Rickey Bevington: And how do you choose who gets an investment and how much will you be putting into each company?
Humza Mirza: So this — this fund and organization is done in tandem with a class that we were building focused on venture capital principles, but also talking about bias and the history of underrepresented minority founders. So over the course of a semester during this class, we will be deal sourcing: conducting due diligence on any industry. So, you know, companies that are industry-agnostic, specific to founders who are Black, Latinx and Native American, doing due diligence and making investments in two types of rounds. First: angel, friends and family rounds. These will be $5,000 to $15,000 investments in pre-revenue companies. Then looking at early seed stage rounds: about $25,000 to $50,000. And this will be for companies that have a little bit of revenue, a little bit of traction. And like I said in the beginning, we just want to add that initial boost, that coals to fire.
Rickey Bevington: As an educational project, Willie, what do business school students learn from this?
Willie Sullivan: Student-run venture capital funds are not new. They've actually been around for about 20 years. The ones that exist now, which are at a lot of the top business schools across the country, are really focused on the experiential learning of being able to make business decisions not in the abstract, but in the actual — in the real world. And so that's kind of a key thing that these students will get, is we didn't have a venture capital fund at Goizeuta Business School for students. And so this is creating the first one as well for us. And so that experiential learning of touching money, being able to go into a company, seeing how it's actually functioning, conducting due diligence, creating financial models, coming up with term sheets and all of the technical things that you do when you're evaluating a company. So that's one side.

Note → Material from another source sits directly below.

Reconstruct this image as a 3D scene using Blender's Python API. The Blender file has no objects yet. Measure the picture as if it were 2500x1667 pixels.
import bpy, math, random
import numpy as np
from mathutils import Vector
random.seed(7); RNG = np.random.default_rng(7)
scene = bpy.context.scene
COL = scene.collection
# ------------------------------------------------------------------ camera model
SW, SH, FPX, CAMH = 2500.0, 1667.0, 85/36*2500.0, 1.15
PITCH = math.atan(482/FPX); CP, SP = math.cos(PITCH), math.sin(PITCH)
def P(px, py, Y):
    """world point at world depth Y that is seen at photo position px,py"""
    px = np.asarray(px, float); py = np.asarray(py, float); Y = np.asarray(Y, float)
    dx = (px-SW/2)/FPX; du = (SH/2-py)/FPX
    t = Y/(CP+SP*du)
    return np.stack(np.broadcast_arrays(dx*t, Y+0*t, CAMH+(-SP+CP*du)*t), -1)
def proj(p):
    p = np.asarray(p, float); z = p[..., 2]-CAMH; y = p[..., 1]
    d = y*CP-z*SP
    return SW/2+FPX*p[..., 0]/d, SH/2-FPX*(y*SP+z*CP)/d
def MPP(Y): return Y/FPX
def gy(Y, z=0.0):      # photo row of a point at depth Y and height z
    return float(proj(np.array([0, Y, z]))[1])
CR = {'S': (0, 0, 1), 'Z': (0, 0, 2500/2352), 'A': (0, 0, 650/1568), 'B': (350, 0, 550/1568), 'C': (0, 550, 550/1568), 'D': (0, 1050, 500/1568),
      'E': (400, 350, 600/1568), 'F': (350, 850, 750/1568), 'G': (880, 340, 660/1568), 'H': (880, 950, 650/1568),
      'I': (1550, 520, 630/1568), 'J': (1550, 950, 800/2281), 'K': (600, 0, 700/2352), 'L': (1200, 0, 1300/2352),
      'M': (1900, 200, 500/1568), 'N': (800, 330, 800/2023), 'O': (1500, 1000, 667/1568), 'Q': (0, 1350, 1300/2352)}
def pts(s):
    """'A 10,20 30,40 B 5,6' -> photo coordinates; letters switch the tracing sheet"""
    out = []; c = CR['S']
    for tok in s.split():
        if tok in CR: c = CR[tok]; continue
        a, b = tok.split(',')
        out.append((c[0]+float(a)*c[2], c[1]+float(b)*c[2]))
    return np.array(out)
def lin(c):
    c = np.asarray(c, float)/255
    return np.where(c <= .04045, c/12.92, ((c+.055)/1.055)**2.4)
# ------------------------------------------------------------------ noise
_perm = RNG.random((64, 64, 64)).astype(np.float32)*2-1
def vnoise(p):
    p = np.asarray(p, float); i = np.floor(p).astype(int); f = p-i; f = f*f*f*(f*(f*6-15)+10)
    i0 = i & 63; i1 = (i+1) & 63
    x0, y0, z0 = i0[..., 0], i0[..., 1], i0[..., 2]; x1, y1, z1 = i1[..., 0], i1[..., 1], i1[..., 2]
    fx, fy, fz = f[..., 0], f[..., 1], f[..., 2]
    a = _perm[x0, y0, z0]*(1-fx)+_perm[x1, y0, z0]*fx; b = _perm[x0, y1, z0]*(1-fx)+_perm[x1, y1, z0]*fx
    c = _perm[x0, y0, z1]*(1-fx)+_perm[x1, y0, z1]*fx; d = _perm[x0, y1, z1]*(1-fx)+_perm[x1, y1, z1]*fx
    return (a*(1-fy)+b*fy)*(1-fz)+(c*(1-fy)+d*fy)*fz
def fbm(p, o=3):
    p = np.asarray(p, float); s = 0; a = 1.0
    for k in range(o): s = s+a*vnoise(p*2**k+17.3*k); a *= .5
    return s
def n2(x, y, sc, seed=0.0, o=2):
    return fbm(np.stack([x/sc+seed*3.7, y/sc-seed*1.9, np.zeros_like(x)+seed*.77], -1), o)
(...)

The other side is really focused on our students. Because they're not working in other venture capital fund within the school they are going to only focus on this underrepresented minority founder, who is going to have — these founders are going to have unique challenges because of their identity and the communities they live in. And so we hope that we're going to have a multiracial, multiethnic group of young investors who are really understanding the dynamics of these markets and these communities, and that they leave this course and the fund a lot more smart. So when they go and work on a large venture capital fund or corporate venture capital fund, they're bringing that knowledge of these underrepresented minority communities with them, regardless of what they identify as.

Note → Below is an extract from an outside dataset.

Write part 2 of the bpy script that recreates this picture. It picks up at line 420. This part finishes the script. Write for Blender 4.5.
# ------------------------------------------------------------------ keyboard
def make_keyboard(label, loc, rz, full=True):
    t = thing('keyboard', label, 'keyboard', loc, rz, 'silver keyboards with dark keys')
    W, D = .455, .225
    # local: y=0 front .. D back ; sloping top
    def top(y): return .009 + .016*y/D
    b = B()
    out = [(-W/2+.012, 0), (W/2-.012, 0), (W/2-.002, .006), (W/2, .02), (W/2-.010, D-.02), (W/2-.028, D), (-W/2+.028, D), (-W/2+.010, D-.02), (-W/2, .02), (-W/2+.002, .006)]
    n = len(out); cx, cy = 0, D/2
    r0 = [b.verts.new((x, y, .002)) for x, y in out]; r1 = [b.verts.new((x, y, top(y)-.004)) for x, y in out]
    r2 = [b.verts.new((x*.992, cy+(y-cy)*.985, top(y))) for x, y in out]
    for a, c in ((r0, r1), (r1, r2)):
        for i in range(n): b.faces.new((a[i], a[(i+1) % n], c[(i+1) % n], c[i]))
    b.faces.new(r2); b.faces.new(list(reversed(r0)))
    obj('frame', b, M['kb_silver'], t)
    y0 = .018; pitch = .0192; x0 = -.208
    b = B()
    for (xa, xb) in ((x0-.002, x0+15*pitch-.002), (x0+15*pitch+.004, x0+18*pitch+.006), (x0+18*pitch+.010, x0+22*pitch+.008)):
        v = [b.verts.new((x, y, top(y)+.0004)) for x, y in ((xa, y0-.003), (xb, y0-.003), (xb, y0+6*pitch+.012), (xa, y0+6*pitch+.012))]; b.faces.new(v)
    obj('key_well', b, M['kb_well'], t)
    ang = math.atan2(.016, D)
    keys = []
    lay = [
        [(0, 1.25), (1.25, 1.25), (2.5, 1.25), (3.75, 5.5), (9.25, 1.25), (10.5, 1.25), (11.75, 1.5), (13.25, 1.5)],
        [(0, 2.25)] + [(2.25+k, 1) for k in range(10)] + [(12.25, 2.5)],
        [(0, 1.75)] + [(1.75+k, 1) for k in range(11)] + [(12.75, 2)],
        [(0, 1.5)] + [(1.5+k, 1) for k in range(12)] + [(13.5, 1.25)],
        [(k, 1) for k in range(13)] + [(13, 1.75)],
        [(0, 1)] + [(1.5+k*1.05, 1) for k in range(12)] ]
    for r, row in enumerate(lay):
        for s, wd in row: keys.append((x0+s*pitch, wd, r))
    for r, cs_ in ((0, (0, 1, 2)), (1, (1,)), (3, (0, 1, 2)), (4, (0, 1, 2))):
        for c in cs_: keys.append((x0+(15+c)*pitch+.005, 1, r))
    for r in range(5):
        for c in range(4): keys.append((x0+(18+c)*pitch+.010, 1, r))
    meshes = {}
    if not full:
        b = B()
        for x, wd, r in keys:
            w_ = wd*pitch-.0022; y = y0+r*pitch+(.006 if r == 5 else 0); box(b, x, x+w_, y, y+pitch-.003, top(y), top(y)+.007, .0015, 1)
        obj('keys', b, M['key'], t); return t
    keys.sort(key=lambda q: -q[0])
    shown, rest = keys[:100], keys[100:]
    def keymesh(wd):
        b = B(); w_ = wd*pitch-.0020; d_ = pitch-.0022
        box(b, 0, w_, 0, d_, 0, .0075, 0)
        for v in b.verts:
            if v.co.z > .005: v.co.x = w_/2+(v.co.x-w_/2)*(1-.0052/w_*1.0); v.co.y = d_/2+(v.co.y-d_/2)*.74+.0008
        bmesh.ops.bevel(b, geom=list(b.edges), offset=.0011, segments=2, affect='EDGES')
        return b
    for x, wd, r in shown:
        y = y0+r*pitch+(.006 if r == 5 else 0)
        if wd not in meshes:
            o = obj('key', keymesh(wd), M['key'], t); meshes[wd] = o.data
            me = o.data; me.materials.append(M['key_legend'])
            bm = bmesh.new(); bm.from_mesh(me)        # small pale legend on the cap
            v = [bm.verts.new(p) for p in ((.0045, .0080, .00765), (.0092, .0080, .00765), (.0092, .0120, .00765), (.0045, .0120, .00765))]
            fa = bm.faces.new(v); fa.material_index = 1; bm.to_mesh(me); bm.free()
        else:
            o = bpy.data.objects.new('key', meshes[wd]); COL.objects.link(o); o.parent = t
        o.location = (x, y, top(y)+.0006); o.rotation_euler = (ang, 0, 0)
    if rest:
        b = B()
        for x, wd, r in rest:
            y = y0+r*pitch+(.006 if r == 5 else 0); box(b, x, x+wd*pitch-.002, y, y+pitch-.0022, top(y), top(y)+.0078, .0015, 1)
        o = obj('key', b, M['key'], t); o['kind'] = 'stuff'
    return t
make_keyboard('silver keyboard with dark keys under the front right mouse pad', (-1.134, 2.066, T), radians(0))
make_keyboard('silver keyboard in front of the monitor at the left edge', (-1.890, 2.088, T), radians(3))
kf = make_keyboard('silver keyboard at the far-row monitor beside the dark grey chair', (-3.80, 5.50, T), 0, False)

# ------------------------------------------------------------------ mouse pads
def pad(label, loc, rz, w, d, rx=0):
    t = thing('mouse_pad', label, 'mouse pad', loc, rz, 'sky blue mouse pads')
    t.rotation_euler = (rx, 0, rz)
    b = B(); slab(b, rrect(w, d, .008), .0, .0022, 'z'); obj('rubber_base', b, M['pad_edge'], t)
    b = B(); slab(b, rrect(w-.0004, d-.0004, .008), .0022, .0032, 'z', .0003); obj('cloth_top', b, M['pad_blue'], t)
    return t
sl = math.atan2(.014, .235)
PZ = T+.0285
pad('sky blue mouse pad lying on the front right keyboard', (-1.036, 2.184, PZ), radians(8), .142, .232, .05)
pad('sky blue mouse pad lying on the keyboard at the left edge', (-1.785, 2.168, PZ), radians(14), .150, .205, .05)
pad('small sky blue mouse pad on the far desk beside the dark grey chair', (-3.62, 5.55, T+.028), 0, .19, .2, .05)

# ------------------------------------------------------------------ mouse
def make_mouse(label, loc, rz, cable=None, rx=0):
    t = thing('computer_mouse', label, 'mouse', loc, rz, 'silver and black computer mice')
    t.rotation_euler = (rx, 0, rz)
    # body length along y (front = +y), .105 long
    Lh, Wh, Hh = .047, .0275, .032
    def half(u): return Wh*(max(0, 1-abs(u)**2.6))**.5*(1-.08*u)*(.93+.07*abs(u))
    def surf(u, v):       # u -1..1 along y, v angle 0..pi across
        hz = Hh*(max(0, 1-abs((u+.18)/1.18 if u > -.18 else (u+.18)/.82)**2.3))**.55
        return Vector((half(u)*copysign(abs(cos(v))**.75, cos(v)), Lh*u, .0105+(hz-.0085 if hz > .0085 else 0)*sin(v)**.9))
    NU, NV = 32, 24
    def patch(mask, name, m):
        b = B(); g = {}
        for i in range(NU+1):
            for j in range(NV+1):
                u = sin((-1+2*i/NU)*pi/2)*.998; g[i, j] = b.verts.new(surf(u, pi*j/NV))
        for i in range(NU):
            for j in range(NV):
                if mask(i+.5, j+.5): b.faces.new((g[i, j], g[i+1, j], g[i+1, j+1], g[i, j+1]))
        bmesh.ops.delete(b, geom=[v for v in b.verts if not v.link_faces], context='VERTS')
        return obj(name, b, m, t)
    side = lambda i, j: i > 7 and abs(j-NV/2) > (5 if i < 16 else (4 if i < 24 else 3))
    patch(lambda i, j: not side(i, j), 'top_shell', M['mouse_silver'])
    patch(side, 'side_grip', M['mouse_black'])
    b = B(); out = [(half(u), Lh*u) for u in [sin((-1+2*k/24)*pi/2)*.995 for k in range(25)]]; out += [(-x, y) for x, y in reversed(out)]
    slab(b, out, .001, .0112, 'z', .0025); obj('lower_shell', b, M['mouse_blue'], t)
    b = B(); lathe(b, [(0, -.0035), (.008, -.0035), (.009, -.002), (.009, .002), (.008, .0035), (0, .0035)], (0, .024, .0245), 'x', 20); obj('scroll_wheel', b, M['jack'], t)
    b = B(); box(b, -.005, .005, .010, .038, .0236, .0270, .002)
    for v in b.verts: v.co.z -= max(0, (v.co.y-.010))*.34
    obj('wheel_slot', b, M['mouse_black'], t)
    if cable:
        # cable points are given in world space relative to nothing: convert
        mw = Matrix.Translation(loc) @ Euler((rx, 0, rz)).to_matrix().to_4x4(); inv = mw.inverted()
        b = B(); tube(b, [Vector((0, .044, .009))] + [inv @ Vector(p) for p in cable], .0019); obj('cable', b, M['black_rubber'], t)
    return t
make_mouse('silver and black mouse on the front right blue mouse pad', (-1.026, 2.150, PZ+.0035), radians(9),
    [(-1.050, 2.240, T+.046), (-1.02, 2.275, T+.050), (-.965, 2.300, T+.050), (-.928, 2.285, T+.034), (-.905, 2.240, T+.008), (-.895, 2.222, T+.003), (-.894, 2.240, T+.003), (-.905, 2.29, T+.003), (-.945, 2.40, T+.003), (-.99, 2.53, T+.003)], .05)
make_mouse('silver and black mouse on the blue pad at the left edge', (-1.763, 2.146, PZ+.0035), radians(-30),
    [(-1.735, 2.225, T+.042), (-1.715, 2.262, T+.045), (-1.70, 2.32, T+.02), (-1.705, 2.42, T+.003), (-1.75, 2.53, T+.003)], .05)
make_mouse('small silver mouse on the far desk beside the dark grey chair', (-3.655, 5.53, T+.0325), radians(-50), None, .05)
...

Rickey Bevington: What has been the reaction from the establishment, so to speak, of the venture capital world, given that this is really a very new idea?

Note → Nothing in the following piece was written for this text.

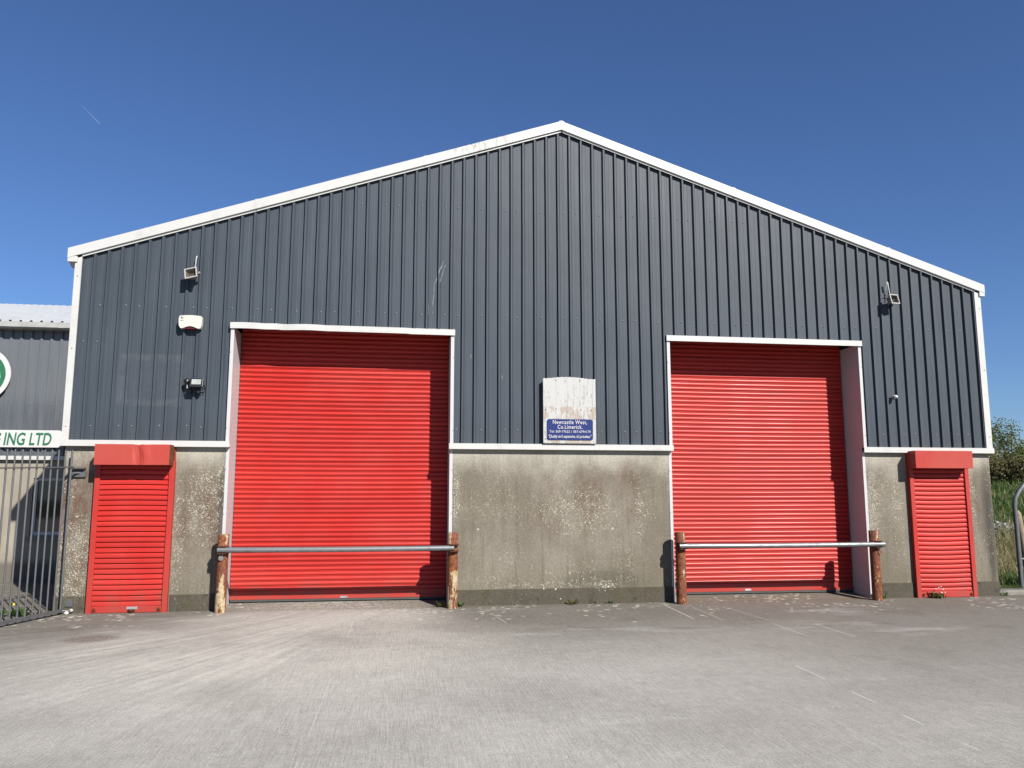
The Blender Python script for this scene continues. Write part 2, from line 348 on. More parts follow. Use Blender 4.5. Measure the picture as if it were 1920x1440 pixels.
# ------------------------------------------------------------------ ground sheets
def yard_material():
    m = NM("brushed_concrete", .88, 0, .25, .70); x, y = m.x, m.y
    big = m.noise(.55, 5, .6); mid = m.noise(2.2, 5, .65, m.scaled(.55, 1.0, 1)); fine = m.noise(60, 5, .7)
    c = m.mix(m.ramp(big, .3, .7), (.348, .332, .296), (.445, .427, .386))
    # grime band along the building, worn clean in front of the left door
    edge = m.addc(y, m.mul(m.sub(big, .5), 2.6)); edge = m.addc(edge, m.mul(m.sub(mid, .5), 1.6))
    near = m.ramp(edge, -5.2, -1.0)
    clean = m.blob(x, y, -.9, -.6, 2.1, 2.2, .85); right = m.ramp(x, 1.5, 6.5, 0, 1)
    near = m.mul(near, m.sub(1.0, clean)); 
    far2 = m.mul(m.ramp(m.addc(edge, m.mul(m.sub(m.noise(.3, 3), .5), 3)), -10.5, -1.2), m.mul(right, .9)); near = m.op('MAXIMUM', near, far2)
    c = m.mix(m.mul(near, .88), c, (.148, .134, .112))
    c = m.mix(m.mul(m.ramp(m.noise(1.5, 5, .7), .52, .72), m.mul(near, .55)), c, (.115, .10, .085))
    c = m.mix(m.mul(m.ramp(y, -1.2, .3), m.mul(m.ramp(m.noise(3, 4), .4, .65), m.mul(m.ramp(x, 4, 5.2), .6))), c, (.20, .155, .10))
    # light wash marks
    c = m.mix(m.ramp(m.noise(.9, 5, .7, m.scaled(.35, 1.1, 1, (4, 9, 0))), .55, .74, 0, .55), c, (.50, .49, .465))
    sweep = m.mul(m.blob(x, y, -1.3, -3.0, 3.2, 3.6, 1), m.ramp(m.noise(.8, 4, .6), .25, .6, .35, 1))
    c = m.mix(m.mul(sweep, .60), c, (.60, .57, .505))
    # broom texture, across the bays
    br1 = m.noise(8, 5, .8, m.scaled(5, .45, 1)); br2 = m.noise(14, 3, .8, m.scaled(4.5, .16, 1))
    ang = m.op('ARCTAN2', m.sub(x, .2), m.sub(1.0, y)); rad = m.op('SQRT', m.addc(m.mul(m.sub(x, .2), m.sub(x, .2)), m.mul(m.sub(y, 1.0), m.sub(y, 1.0))))
    fan = m.noise(1.0, 5, .7, m.vec(m.mul(ang, 42), m.mul(rad, .45), 2.0))
    fanm = m.mul(m.ramp(x, -.4, -1.6), m.ramp(rad, 9, 5))
    br = m.addc(m.mul(m.sub(br1, .5), .45), m.mul(m.sub(br2, .5), 1.15)); br = m.mul(br, m.sub(1.0, m.mul(fanm, .6))); fa = m.mul(m.mul(m.sub(fan, .5), 1.9), fanm)
    tot = m.addc(br, fa)
    c = m.tint(c, m.addc(1.0, m.mul(tot, .64)))
    # tyre arcs swinging left out of the door
    rr = m.op('SQRT', m.addc(m.mul(m.sub(x, -7.5), m.sub(x, -7.5)), m.mul(m.sub(y, 2.0), m.sub(y, 2.0))))
    arc = m.noise(1.0, 4, .7, m.vec(m.mul(rr, 5.5), m.mul(ang, .8), 9.0))
    arcm = m.mul(m.blob(rr, y, 6.9, -2.2, 1.9, 3.2, 1), m.ramp(x, .6, -.8))
    c = m.mix(m.mul(arcm, m.ramp(arc, .5, .7, 0, .42)), c, (.50, .475, .43))
    c = m.mix(m.mul(arcm, m.ramp(arc, .46, .36, 0, .35)), c, (.20, .19, .175))
    # saw cut and scored lines: x0, y range, slope
    for (x0, ya, yb, sl, wd, st, dash) in ((-.56, -1.3, -2.6, .006, .006, .6, 0), (-.56, -2.6, -12, .006, .006, .5, 1), (4.19, -.2, -1.75, .045, .012, .75, 0), (4.19, -4.88, -5.5, .038, .010, .8, 0), (4.19, -5.95, -6.32, .038, .010, .8, 0), (4.19, -6.7, -6.98, .038, .010, .7, 0), (4.19, -7.4, -7.62, .038, .010, .6, 0), (4.19, -2.5, -3.1, .038, .012, .35, 1),
                                     (4.54, -.6, -1.9, .035, .009, .6, 0), (5.09, -2.3, -3.3, .034, .010, .65, 0), (5.59, -2.4, -3.4, .016, .011, .7, 0),
                                     (5.58, -3.6, -9, .01, .008, .3, 1), (1.3, -.9, -1.8, -.1, .01, .45, 0), (5.0, -.5, -2.0, -.04, .016, .3, 1)):
        xc = m.addc(x0, m.mul(y, sl)); dd = m.op('ABSOLUTE', m.addc(m.sub(x, xc), m.mul(m.sub(m.noise(2), .5), .012)))
        ln = m.mul(m.ramp(dd, wd, wd*.45), m.mul(m.ramp(y, yb-.05, yb+.05), m.ramp(y, ya+.05, ya-.05)))
        if dash: ln = m.mul(ln, m.ramp(m.noise(1.1, 1, .5, m.vec(x0, m.mul(y, 1.0), 0.0)), .5, .56))
        c = m.mix(m.mul(ln, st), c, (.62, .61, .58))
    # oval patch of exposed stone
    pv = m.blob(x, m.sub(y, m.mul(x, .18)), -3.6, -1.62, .38, .30, 1.3); pn = m.noise(26, 4, .8)
    c = m.mix(m.mul(m.op('MINIMUM', pv, 1.0), m.ramp(pn, .42, .54, .1, .9)), c, (.145, .105, .09))
    # lichen discs near the walls
    d, cc = m.voro(9.0, m.vec(x, y, 0.0)); h = m.sep(cc)
    ld = m.mul(m.ramp(edge, -3.2, -.1), m.ramp(m.noise(.9, 3), .38, .62)); ld = m.addc(ld, m.mul(m.blob(x, y, 6.0, .1, 1.9, .42, 1.0), .5)); ld = m.addc(ld, m.blob(x, y, 10.2, -1.6, 2.4, 1.6, .35))
    ld = m.addc(ld, m.blob(x, y, -4.3, -.5, 1.2, .6, .4))
    sp = m.ramp(m.sub(m.mul(m.ramp(m.sub(ld, h[0]), 0, .6), .42), d), 0, .06); c = m.mix(m.mul(sp, m.ramp(h[1], 0, 1, .35, .9)), c, (.58, .55, .46))
    d, cc = m.voro(3.1, m.vec(x, y, 3.0)); h = m.sep(cc); sp = m.ramp(m.sub(m.mul(m.ramp(h[0], .86, 1), .035), d), 0, .012)
    c = m.mix(m.mul(sp, .8), c, m.mix(m.ramp(h[1], .55, .6), (.08, .07, .06), (.66, .65, .6)))
    # gravelly dirt along the wall foot, aggregate grit everywhere
    ft = m.mul(m.ramp(m.addc(y, m.mul(m.sub(mid, .5), .5)), -.32, -.02), m.ramp(m.noise(24, 4, .7), .38, .6)); c = m.mix(m.mul(ft, .7), c, (.16, .13, .09))
    d, cc = m.voro(70, m.vec(x, y, 0.0)); h = m.sep(cc); gr = m.ramp(m.sub(m.mul(m.ramp(h[0], .70, 1), .45), d), 0, .1)
    c = m.mix(m.mul(gr, .5), c, m.mix(m.ramp(h[1], .45, .55), (.13, .12, .105), (.62, .60, .56)))
    c = m.tint(c, m.ramp(m.noise(9, 5, .8), .3, .7, .90, 1.09))
    c = m.tint(c, m.ramp(fine, .25, .75, .76, 1.24))
    m.color(c); m.bump(m.addc(m.mul(tot, .8), m.mul(fine, .35)), .45, .012)
    return m.mat
M_yard = yard_material()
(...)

Willie Sullivan: Yeah, so we're following in a good tradition that has been happening over the past maybe five to seven years of venture capital funds that are specifically targeting more diverse types of founders like Harlem Capital and also Backstage Capital. But the difference between us and them is that we're student-run and we're basically trying to change venture capital from more of a ground level, at the student level. People are really interested to see what we can accomplish here as far as our goals of educating students and making these investments and showing through this education model that you can get returns by investing in a company or in a founder of this type of identity. But I would say people are pretty excited.